STATED EXERCISE: Write out all of the lines below, exactly and completely.

SUPPLIED MATERIAL:
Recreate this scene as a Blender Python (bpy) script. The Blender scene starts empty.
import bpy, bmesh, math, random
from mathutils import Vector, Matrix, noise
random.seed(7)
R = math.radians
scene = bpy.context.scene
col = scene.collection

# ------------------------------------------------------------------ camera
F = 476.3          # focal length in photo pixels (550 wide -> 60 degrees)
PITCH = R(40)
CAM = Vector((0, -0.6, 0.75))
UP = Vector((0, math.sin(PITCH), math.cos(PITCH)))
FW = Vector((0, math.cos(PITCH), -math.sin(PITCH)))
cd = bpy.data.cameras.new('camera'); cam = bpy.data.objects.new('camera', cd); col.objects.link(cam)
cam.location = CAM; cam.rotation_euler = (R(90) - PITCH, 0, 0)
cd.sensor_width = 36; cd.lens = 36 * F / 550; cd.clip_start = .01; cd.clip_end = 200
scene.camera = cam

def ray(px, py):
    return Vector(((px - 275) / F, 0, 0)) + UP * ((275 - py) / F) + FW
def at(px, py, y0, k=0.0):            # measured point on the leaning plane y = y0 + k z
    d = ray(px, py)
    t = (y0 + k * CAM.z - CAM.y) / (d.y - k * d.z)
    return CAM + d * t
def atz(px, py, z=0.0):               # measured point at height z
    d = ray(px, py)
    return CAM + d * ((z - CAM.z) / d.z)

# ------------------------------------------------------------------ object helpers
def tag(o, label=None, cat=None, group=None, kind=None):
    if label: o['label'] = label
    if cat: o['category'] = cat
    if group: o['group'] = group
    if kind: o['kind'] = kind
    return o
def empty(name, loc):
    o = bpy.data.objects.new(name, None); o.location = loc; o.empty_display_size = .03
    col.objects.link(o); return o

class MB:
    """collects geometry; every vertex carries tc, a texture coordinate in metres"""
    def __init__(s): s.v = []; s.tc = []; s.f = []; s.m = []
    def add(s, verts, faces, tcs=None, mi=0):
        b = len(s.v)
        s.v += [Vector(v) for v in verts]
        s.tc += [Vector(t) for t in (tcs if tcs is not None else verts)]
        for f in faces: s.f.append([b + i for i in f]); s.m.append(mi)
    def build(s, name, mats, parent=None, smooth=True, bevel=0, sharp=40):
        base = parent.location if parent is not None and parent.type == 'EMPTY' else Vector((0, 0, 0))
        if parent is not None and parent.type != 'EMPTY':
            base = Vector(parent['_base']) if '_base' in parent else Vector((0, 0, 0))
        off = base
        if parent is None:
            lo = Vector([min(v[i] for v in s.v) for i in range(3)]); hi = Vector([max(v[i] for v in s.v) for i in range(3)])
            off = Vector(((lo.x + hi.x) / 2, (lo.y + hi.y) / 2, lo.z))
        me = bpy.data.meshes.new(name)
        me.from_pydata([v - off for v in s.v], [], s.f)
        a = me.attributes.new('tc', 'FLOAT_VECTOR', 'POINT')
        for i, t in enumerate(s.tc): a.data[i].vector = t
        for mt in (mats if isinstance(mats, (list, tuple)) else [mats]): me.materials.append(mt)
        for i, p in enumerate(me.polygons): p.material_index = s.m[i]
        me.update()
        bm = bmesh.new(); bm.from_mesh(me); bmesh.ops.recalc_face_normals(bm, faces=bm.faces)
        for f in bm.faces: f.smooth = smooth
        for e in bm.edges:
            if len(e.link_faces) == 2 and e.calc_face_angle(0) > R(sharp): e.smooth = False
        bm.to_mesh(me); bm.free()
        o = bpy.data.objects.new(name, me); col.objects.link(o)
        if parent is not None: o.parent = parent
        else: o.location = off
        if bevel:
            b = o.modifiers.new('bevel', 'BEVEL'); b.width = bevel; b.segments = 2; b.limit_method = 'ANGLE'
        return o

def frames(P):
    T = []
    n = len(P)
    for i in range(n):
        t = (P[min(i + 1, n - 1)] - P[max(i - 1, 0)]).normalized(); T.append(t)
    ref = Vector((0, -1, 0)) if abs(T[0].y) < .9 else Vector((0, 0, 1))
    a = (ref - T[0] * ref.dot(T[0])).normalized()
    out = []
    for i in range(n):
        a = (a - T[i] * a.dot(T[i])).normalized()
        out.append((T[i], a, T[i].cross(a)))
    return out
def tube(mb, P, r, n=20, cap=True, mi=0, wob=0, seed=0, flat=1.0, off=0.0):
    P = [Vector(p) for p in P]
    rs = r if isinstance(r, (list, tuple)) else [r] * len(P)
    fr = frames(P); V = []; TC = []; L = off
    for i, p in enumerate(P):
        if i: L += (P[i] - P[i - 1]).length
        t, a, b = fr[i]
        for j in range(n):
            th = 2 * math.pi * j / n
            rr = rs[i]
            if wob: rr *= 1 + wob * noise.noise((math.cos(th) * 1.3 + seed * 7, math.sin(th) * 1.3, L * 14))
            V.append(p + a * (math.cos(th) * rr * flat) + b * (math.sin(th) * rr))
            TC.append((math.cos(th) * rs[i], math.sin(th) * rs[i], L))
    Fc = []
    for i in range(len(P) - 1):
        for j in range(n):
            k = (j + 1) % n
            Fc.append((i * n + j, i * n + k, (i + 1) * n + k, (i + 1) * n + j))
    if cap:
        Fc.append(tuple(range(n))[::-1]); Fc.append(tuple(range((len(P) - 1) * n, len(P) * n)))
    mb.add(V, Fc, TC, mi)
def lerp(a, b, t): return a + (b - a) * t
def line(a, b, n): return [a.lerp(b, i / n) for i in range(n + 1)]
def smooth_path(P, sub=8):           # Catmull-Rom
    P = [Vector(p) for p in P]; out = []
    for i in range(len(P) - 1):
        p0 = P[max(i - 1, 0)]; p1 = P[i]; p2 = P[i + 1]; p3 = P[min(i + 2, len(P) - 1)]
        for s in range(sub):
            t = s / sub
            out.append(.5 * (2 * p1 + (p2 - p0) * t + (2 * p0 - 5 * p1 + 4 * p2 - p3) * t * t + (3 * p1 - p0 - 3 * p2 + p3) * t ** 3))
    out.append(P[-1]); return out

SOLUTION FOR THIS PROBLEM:
Recreate this scene as a Blender Python (bpy) script. The Blender scene starts empty.
import bpy, bmesh, math, random
from mathutils import Vector, Matrix, noise
random.seed(7)
R = math.radians
scene = bpy.context.scene
col = scene.collection

# ------------------------------------------------------------------ camera
F = 476.3          # focal length in photo pixels (550 wide -> 60 degrees)
PITCH = R(40)
CAM = Vector((0, -0.6, 0.75))
UP = Vector((0, math.sin(PITCH), math.cos(PITCH)))
FW = Vector((0, math.cos(PITCH), -math.sin(PITCH)))
cd = bpy.data.cameras.new('camera'); cam = bpy.data.objects.new('camera', cd); col.objects.link(cam)
cam.location = CAM; cam.rotation_euler = (R(90) - PITCH, 0, 0)
cd.sensor_width = 36; cd.lens = 36 * F / 550; cd.clip_start = .01; cd.clip_end = 200
scene.camera = cam

def ray(px, py):
    return Vector(((px - 275) / F, 0, 0)) + UP * ((275 - py) / F) + FW
def at(px, py, y0, k=0.0):            # measured point on the leaning plane y = y0 + k z
    d = ray(px, py)
    t = (y0 + k * CAM.z - CAM.y) / (d.y - k * d.z)
    return CAM + d * t
def atz(px, py, z=0.0):               # measured point at height z
    d = ray(px, py)
    return CAM + d * ((z - CAM.z) / d.z)

# ------------------------------------------------------------------ object helpers
def tag(o, label=None, cat=None, group=None, kind=None):
    if label: o['label'] = label
    if cat: o['category'] = cat
    if group: o['group'] = group
    if kind: o['kind'] = kind
    return o
def empty(name, loc):
    o = bpy.data.objects.new(name, None); o.location = loc; o.empty_display_size = .03
    col.objects.link(o); return o

class MB:
    """collects geometry; every vertex carries tc, a texture coordinate in metres"""
    def __init__(s): s.v = []; s.tc = []; s.f = []; s.m = []
    def add(s, verts, faces, tcs=None, mi=0):
        b = len(s.v)
        s.v += [Vector(v) for v in verts]
        s.tc += [Vector(t) for t in (tcs if tcs is not None else verts)]
        for f in faces: s.f.append([b + i for i in f]); s.m.append(mi)
    def build(s, name, mats, parent=None, smooth=True, bevel=0, sharp=40):
        base = parent.location if parent is not None and parent.type == 'EMPTY' else Vector((0, 0, 0))
        if parent is not None and parent.type != 'EMPTY':
            base = Vector(parent['_base']) if '_base' in parent else Vector((0, 0, 0))
        off = base
        if parent is None:
            lo = Vector([min(v[i] for v in s.v) for i in range(3)]); hi = Vector([max(v[i] for v in s.v) for i in range(3)])
            off = Vector(((lo.x + hi.x) / 2, (lo.y + hi.y) / 2, lo.z))
        me = bpy.data.meshes.new(name)
        me.from_pydata([v - off for v in s.v], [], s.f)
        a = me.attributes.new('tc', 'FLOAT_VECTOR', 'POINT')
        for i, t in enumerate(s.tc): a.data[i].vector = t
        for mt in (mats if isinstance(mats, (list, tuple)) else [mats]): me.materials.append(mt)
        for i, p in enumerate(me.polygons): p.material_index = s.m[i]
        me.update()
        bm = bmesh.new(); bm.from_mesh(me); bmesh.ops.recalc_face_normals(bm, faces=bm.faces)
        for f in bm.faces: f.smooth = smooth
        for e in bm.edges:
            if len(e.link_faces) == 2 and e.calc_face_angle(0) > R(sharp): e.smooth = False
        bm.to_mesh(me); bm.free()
        o = bpy.data.objects.new(name, me); col.objects.link(o)
        if parent is not None: o.parent = parent
        else: o.location = off
        if bevel:
            b = o.modifiers.new('bevel', 'BEVEL'); b.width = bevel; b.segments = 2; b.limit_method = 'ANGLE'
        return o

def frames(P):
    T = []
    n = len(P)
    for i in range(n):
        t = (P[min(i + 1, n - 1)] - P[max(i - 1, 0)]).normalized(); T.append(t)
    ref = Vector((0, -1, 0)) if abs(T[0].y) < .9 else Vector((0, 0, 1))
    a = (ref - T[0] * ref.dot(T[0])).normalized()
    out = []
    for i in range(n):
        a = (a - T[i] * a.dot(T[i])).normalized()
        out.append((T[i], a, T[i].cross(a)))
    return out
def tube(mb, P, r, n=20, cap=True, mi=0, wob=0, seed=0, flat=1.0, off=0.0):
    P = [Vector(p) for p in P]
    rs = r if isinstance(r, (list, tuple)) else [r] * len(P)
    fr = frames(P); V = []; TC = []; L = off
    for i, p in enumerate(P):
        if i: L += (P[i] - P[i - 1]).length
        t, a, b = fr[i]
        for j in range(n):
            th = 2 * math.pi * j / n
            rr = rs[i]
            if wob: rr *= 1 + wob * noise.noise((math.cos(th) * 1.3 + seed * 7, math.sin(th) * 1.3, L * 14))
            V.append(p + a * (math.cos(th) * rr * flat) + b * (math.sin(th) * rr))
            TC.append((math.cos(th) * rs[i], math.sin(th) * rs[i], L))
    Fc = []
    for i in range(len(P) - 1):
        for j in range(n):
            k = (j + 1) % n
            Fc.append((i * n + j, i * n + k, (i + 1) * n + k, (i + 1) * n + j))
    if cap:
        Fc.append(tuple(range(n))[::-1]); Fc.append(tuple(range((len(P) - 1) * n, len(P) * n)))
    mb.add(V, Fc, TC, mi)
def lerp(a, b, t): return a + (b - a) * t
def line(a, b, n): return [a.lerp(b, i / n) for i in range(n + 1)]
def smooth_path(P, sub=8):           # Catmull-Rom
    P = [Vector(p) for p in P]; out = []
    for i in range(len(P) - 1):
        p0 = P[max(i - 1, 0)]; p1 = P[i]; p2 = P[i + 1]; p3 = P[min(i + 2, len(P) - 1)]
        for s in range(sub):
            t = s / sub
            out.append(.5 * (2 * p1 + (p2 - p0) * t + (2 * p0 - 5 * p1 + 4 * p2 - p3) * t * t + (3 * p1 - p0 - 3 * p2 + p3) * t ** 3))
    out.append(P[-1]); return out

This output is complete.